When the Ukraine scandal burst into the news, a widespread consensus agreed that the allegations were deeply improper, and quite likely impeachable. “I think it would be wildly inappropriate for an American president to invite a foreign country’s leader to get engaged in an American presidential election. That strikes me as entirely inappropriate,” pronounced Republican Senator Pat Toomey of Pennsylvania. “If there is evidence of a quid pro quo, many think the dam will start to break on our side,” one Republican told the Washington Examiner in September. “Maybe if he withheld aid and there was a direct quid pro quo,” add another. Even a sycophant like Lindsey Graham conceded at the time that he might support impeachment “if you could show me that, you know, Trump actually was engaging in a quid pro quo, outside the phone call, that would be very disturbing.”
Even as the White House has withheld most documentary evidence and testimony from central figures like Mick Mulvaney, Rick Perry, Rudy Giuliani, and Trump himself, the case has been proved beyond any sliver of a doubt. Trump and his agents communicated to Ukraine through a variety of channels that they intended to trade a presidential meeting and military aid for the announcement of investigations into Trump’s domestic rivals. The terms of the deal are so obvious that even a fraction of the evidence was sufficient to establish it.

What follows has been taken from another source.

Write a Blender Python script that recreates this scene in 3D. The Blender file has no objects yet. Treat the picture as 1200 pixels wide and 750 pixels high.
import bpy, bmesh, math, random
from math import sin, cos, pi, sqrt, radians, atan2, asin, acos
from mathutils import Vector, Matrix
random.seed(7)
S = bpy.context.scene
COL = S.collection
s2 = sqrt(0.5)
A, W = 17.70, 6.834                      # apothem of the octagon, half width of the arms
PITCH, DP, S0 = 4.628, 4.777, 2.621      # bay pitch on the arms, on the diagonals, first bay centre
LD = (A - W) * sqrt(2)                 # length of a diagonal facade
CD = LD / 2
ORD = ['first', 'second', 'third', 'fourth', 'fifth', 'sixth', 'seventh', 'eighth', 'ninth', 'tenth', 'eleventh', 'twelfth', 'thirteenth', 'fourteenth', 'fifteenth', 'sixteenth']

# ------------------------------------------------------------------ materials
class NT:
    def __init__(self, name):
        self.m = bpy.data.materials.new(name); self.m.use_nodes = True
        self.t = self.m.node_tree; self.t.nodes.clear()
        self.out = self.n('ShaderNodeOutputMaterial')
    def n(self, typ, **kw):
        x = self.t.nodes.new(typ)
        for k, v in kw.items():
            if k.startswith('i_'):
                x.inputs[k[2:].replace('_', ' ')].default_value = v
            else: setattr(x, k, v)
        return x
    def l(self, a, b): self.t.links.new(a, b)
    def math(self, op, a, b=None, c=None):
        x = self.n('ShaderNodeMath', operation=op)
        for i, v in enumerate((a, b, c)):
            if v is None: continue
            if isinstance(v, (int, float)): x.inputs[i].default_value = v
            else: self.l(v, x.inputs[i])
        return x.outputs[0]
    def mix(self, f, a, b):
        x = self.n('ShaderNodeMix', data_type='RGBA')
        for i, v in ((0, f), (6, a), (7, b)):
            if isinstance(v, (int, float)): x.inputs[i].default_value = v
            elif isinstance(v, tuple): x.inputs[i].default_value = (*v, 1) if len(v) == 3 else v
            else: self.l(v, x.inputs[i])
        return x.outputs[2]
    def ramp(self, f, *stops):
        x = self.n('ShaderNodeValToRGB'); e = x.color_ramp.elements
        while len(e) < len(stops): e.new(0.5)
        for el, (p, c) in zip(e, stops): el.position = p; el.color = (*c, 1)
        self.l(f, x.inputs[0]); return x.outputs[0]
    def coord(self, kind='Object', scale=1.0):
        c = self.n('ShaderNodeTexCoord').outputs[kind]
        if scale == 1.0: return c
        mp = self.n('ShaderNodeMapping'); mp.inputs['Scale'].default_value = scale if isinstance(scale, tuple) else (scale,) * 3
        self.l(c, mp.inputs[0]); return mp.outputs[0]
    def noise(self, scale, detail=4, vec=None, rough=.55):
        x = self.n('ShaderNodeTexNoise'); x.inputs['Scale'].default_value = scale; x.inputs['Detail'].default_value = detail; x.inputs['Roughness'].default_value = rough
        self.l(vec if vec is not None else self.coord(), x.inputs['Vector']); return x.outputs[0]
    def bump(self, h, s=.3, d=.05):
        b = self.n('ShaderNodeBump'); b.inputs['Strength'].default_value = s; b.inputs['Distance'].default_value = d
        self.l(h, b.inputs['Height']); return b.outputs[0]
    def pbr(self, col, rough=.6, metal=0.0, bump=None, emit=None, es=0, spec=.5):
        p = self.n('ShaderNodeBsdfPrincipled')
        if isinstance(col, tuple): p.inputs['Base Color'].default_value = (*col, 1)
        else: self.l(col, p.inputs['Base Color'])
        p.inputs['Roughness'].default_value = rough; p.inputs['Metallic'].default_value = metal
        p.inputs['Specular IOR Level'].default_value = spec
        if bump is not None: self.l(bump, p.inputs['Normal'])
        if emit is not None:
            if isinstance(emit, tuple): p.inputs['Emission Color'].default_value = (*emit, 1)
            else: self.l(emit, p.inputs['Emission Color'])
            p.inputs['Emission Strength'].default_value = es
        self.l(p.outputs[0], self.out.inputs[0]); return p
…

The primary effect of the proliferation of evidence upon the Republicans has been to persuade them to change their standards as to what is acceptable presidential conduct. Oklahoma representative Tom Cole said in September that the whistle-blower complaint is “a serious matter, and I will continue to thoughtfully consider information as it becomes available.” But Cole quickly decided that he was tired of considering information thoughtfully. “It doesn’t matter much anymore,” he said last month.
Many members of the mainstream media have defined this response as “partisanship.” A New York Times analysis noted that the parties in Monday’s hearings “presented radically competing versions of reality. CNN’s Chris Cillizza called the hearings “a bunch of adults yelling at one another over matters that almost no one watching understood or cares about.”

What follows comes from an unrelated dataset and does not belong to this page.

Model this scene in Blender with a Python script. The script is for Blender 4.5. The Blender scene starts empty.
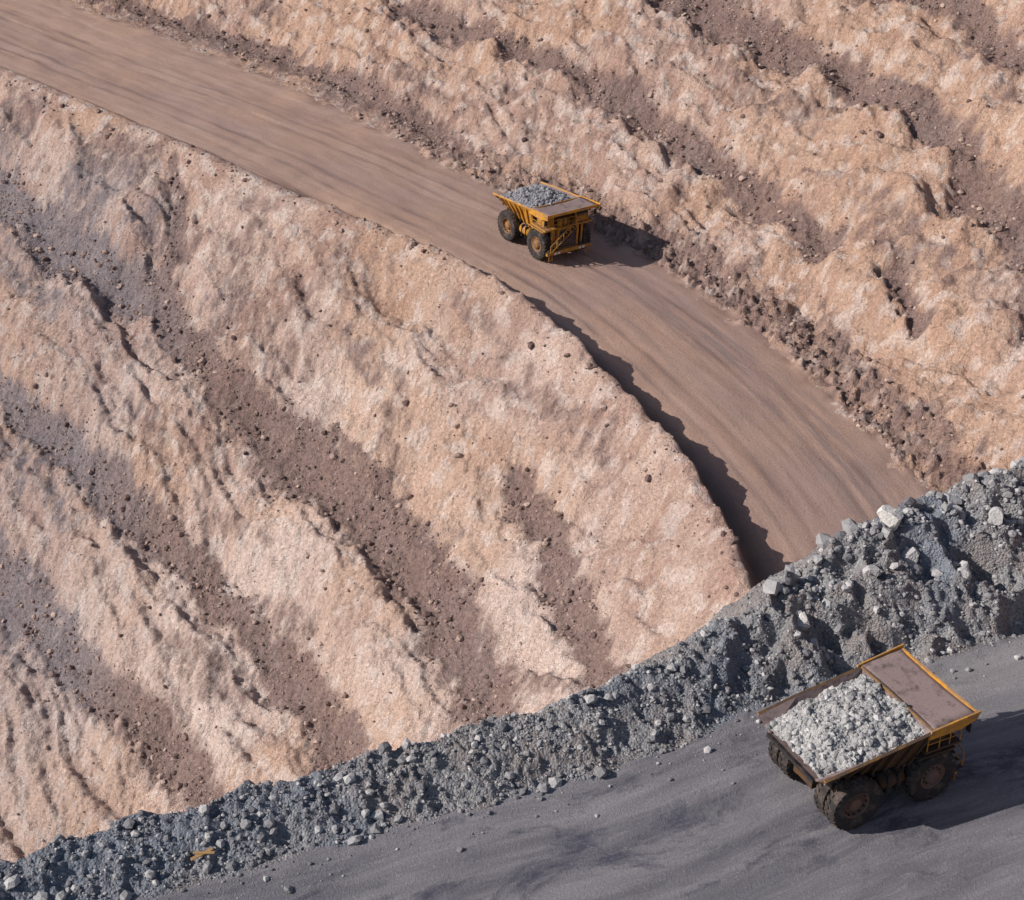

The reality is that the parties have, if anything, converged on a shared set of facts, at least as it pertains to the Ukraine scandal. Whereas Republicans previously refused to connect the dots that showed Trump’s Ukraine extortion, they have increasingly accepted reality. They have simply redefined the unacceptable as acceptable.
Ted Cruz, appearing on Meet the Press Sunday, denied that Trump had engaged in a high crime or misdemeanor, without denying the underlying conduct. “I believe any president, any Justice Department,” he insisted, “has the authority to investigate corruption.”
The U.S. government has procedures in place to ascertain whether recipients of foreign aid have taken adequate steps to police corruption, and Ukraine passed the test. Indeed, Ukraine’s government is in the midst of a sweeping reform era, which is precisely why Trump — whose allies are working to recorrupt it — greeted the new regime so suspiciously. The “authority” Cruz is defending is ad hoc power to call any political opponent “corrupt” and demand an investigation. If Trump wants to ask Cuba to investigate Rafael Cruz for taking payments to help cover up the murder of John F. Kennedy Jr., by Ted Cruz’s reckoning, he has every right to do so.